The Jews in the Desert
Jacopo Tintoretto·1593
Historical Context
The Jews in the Desert, painted in 1593 and now in the Church of San Giorgio Maggiore, belongs to the final campaign of Tintoretto's work for Palladio's great Benedictine church — a series of large canvases (including the Last Supper and the Stoning of Stephen) that was essentially completed in the final year of his life. At over 3.5 meters tall and nearly 6 meters wide, the painting demonstrates that the seventy-five-year-old Tintoretto retained the compositional ambition and physical capacity for monumental work that had defined his entire career. The subject — the Israelites gathering manna in the desert, the same Old Testament subject he had treated at San Rocco in 1577 — takes on a different character in the San Giorgio context: where the San Rocco version emphasized the typological connection to the Eucharist in Counter-Reformation theological terms, this final version is more expansive and atmospheric, the vast crowd distributed across an open landscape with a freedom of spatial organization that reflects sixty years of accumulated mastery. The two versions of the same subject, separated by sixteen years and held in different Venetian buildings, provide an instructive comparison of his middle and late styles.
Technical Analysis
The composition stretches across a vast landscape populated with numerous figures, rendered with the sketchy, flickering brushwork of Tintoretto's final period. Light plays across the scene in patches, creating an almost supernatural atmosphere.
Look Closer
- ◆Notice the flickering, sketchy brushwork that characterizes this final-year work — Tintoretto aged but still working at monumental scale.

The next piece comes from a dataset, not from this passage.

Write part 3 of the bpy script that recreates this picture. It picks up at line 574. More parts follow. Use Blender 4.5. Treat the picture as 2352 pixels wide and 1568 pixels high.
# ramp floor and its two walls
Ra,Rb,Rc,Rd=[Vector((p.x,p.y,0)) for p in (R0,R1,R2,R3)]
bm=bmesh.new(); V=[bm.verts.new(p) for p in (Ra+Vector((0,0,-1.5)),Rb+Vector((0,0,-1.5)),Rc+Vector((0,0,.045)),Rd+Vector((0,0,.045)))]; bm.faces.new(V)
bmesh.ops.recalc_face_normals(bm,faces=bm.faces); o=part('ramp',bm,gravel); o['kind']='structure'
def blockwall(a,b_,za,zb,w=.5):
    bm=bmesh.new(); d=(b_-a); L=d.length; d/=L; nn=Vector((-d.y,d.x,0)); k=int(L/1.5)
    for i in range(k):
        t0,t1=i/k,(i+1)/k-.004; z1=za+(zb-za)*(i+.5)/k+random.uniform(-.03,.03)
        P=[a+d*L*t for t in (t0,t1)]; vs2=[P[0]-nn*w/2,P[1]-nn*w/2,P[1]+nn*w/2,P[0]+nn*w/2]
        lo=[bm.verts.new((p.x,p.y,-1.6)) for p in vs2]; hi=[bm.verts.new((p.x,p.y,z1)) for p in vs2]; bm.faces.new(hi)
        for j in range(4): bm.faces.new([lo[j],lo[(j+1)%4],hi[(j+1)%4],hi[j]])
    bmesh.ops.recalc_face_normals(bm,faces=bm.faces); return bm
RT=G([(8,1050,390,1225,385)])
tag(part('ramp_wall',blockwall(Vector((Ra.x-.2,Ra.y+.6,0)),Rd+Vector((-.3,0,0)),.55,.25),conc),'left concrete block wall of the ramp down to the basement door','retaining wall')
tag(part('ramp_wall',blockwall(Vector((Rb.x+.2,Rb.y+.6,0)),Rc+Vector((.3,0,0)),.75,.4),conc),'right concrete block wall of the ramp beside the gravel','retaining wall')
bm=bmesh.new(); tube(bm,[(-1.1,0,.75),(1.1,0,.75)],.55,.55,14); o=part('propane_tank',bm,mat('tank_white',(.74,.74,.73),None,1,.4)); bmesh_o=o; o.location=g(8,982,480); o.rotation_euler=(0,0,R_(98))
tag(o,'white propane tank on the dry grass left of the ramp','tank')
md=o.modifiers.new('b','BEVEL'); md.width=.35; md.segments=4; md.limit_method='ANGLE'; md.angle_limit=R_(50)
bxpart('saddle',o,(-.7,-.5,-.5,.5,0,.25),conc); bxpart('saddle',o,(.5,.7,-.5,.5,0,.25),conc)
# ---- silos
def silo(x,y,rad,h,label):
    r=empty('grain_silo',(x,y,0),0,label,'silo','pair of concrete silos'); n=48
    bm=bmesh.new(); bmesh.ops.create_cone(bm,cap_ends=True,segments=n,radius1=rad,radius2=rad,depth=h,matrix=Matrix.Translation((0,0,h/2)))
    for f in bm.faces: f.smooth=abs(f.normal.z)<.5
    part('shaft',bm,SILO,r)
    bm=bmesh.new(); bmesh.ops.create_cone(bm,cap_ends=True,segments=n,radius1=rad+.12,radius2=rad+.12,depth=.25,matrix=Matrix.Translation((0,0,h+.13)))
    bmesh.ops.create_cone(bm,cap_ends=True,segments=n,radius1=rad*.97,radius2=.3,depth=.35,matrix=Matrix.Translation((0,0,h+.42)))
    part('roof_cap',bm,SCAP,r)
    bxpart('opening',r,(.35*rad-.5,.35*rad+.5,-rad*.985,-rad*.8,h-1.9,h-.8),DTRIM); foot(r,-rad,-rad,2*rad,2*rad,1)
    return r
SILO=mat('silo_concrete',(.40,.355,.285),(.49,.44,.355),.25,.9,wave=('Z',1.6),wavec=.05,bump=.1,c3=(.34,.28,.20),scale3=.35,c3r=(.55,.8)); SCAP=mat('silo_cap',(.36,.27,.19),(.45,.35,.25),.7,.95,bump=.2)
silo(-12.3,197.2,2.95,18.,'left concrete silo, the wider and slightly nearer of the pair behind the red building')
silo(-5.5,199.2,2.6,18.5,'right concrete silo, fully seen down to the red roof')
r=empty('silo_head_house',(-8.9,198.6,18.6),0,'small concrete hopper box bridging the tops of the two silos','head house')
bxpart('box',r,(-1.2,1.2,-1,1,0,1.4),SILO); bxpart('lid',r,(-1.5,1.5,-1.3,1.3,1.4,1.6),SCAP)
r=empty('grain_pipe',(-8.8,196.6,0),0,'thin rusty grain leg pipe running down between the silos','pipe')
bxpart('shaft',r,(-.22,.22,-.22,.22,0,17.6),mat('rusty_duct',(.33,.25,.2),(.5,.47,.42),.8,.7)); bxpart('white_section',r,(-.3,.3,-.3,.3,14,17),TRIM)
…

- ◆Look at the patches of light playing across the vast landscape, creating an almost supernatural atmosphere above the gathering Israelites.
- ◆Observe the compositional ambition of this last major work: a landscape of panoramic scope populated with dozens of figures.
- ◆Find how the late style translates physical description into atmospheric suggestion — forms emerging from light rather than defined by line.